The choice isn't between "support HTML/CSS/JS" and "don't support HTML/CSS/JS". No Web browser can drop backwards compatibility. We haven't even been able to get rid of backwards compatibility for much worse things than CSS, such as <center>, because sites you need to use (such as Hacker News) won't update their markup to use CSS for layout.
asm.js is attractive because it is a small extension to the Web platform, so the overall additional complexity of an HTML/CSS/JS engine (which we are likely never going to be able to drop) doesn't go up much by implementing asm.js optimizations.
We're talking about Web browsers. Technologies that try to integrate into Web browsers specifically but don't have a good compatibility story with the platform haven't had a lot of success.
In some ways they do, but they are also nonstandard, with the downsides that that brings. Neither overall approach is perfect, it's good that we have a combination of both in our field.
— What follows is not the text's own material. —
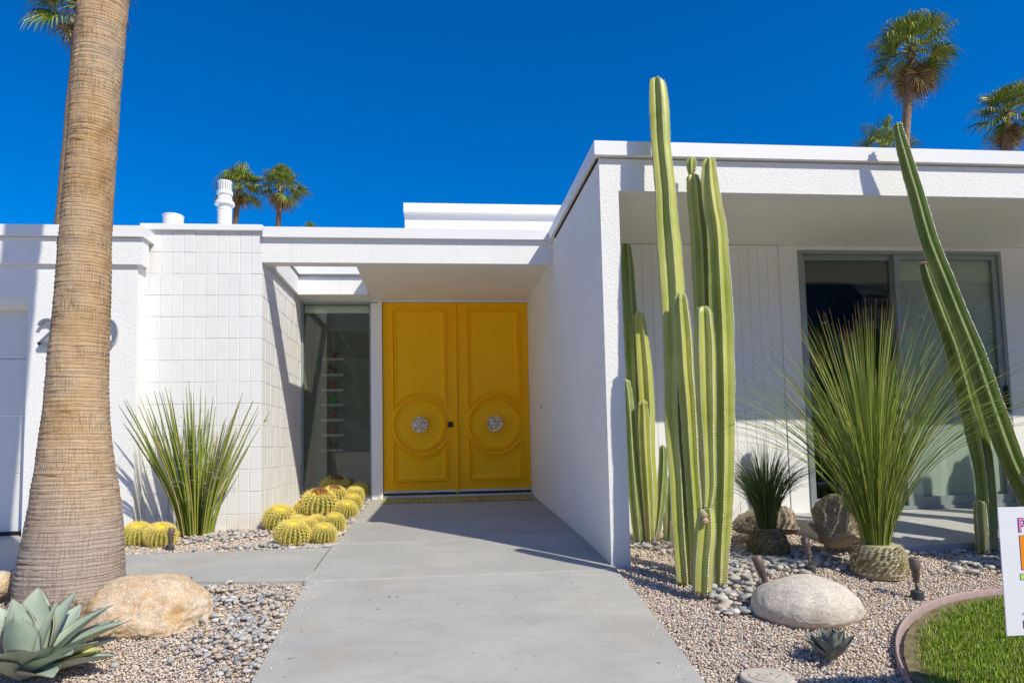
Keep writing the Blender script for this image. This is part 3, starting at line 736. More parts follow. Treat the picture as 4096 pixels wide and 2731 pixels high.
# ------------------------------------------------------------------ patio
m = MB(); V = []
for y, z in ((YWIN+.004, -.088), (-3.25, -.12), (-3.84, -.222)):
    for x in (3.02, 10): V += [(x, y, z)]
V += [(3.02, -3.84, -.35), (10, -3.84, -.35), (3.02, YWIN+.004, -.35)]
m.add(V, [(0, 2, 3, 1), (2, 4, 5, 3), (4, 6, 7, 5), (0, 8, 6, 4, 2)])
tag(part('patio', m, M['patio']), kind='structure')
# ------------------------------------------------------------------ door mat
pL = G(873, 1157); pR = G(1232, 1151)
m = MB(); V = []; F = []; nxx = 2
yy0, yy1 = -.50, -.08
V = [(-.735, yy0, float(gz(yy0))+.003), (1.085, yy0-.02, float(gz(yy0))+.003), (1.10, yy1, float(gz(yy1))+.003), (-.74, yy1, float(gz(yy1))+.003)]
V += [(x, y, z+.009) for x, y, z in V]
m.add(V, [(0,3,2,1), (4,5,6,7), (0,1,5,4), (1,2,6,5), (2,3,7,6), (3,0,4,7)])
tag(part('door_mat', m, M['mat']), 'long striped brown and yellow mat in front of the yellow doors', 'door mat')

# ------------------------------------------------------------------ boulders
def ico(sub):
    import bmesh
    bm = bmesh.new(); bmesh.ops.create_icosphere(bm, subdivisions=sub, radius=1)
    V = np.array([v.co[:] for v in bm.verts]); F = np.array([[v.index for v in f.verts] for f in bm.faces]); bm.free(); return V, F
from mathutils import noise as mn
def boulder(name, c, rx, ry, rz_, mat, label, seed, rough=.10, flat=.0, tilt=0, facets=0, rotz=0, sq=2.0, cat='boulder'):
    V, F = ico(6); out = np.empty_like(V); rr = random.Random(seed)
    planes = []
    for k in range(facets):
        n = Vector((rr.gauss(0, 1), rr.gauss(0, 1), rr.gauss(0, .8))).normalized(); planes.append((n, rr.uniform(.72, .9)))
    for i, v in enumerate(V):
        p = Vector(v); q = p*1.3+Vector((seed*3.1, seed*1.7, 0))
        s_ = 1/(abs(p.x)**sq+abs(p.y)**sq+abs(p.z)**sq)**(1/sq)
        d = 1+rough*mn.noise(q)*1.6+rough*.5*mn.noise(q*2.6)+rough*.22*mn.noise(q*7)+rough*.10*mn.noise(q*19)
        p = p*d*s_
        for n, h in planes:
            e = p.dot(n)-h
            if e > 0: p = p-n*e*.85
        x, y, z = p.x*rx, p.y*ry, p.z*rz_
        if z < -.1*rz_: z = -.1*rz_+(z+.1*rz_)*.55
        out[i] = (x*math.cos(tilt)+z*math.sin(tilt), y, -x*math.sin(tilt)+z*math.cos(tilt))
    if rotz:
        X = out[:, 0].copy(); out[:, 0] = X*math.cos(rotz)-out[:, 1]*math.sin(rotz); out[:, 1] = X*math.sin(rotz)+out[:, 1]*math.cos(rotz)
    me = npmesh(name, out, F); o = link(name, me, mat, None, True, tuple(map(float, c)))
    return tag(o, label, cat)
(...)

Why get hung up on the fact that something is non-standard? Things don't just pop into existence as a standard way of doing things. Some core group of people has to agree on them and then away we go - we have a standard!
That's why everybody should actively use non-standard things that they want to become standards.
If you want to go native, then go native. If HTML/JS/CSS is a hack, then don't target the browser. It's that simple. Oh, you want to target the browser because it's ubiquitous? Well, that's because HTML/JS/CSS.
And on "emulating much better native platforms", well those native platforms are also trying (unsuccessfully) to emulate the web and the web is still winning.
While I fully support the development of alternatives to the web, I do not support that we should stop working on legacy technologies. Do you think people should have stopped working on gas lighting when electric lighting came along?
Speaking of which, wasn't Microsoft supposed to add WebRTC/ORTC support in its new browser, too? I don't think I've heard anything about it in the recent official announcements other than last year's rumors.
WebRTC was in development even for IE (and it requires Opus), but Opus was never enabled for the audio tag. I don't see Opus mentioned anywhere in that list (while WAV is).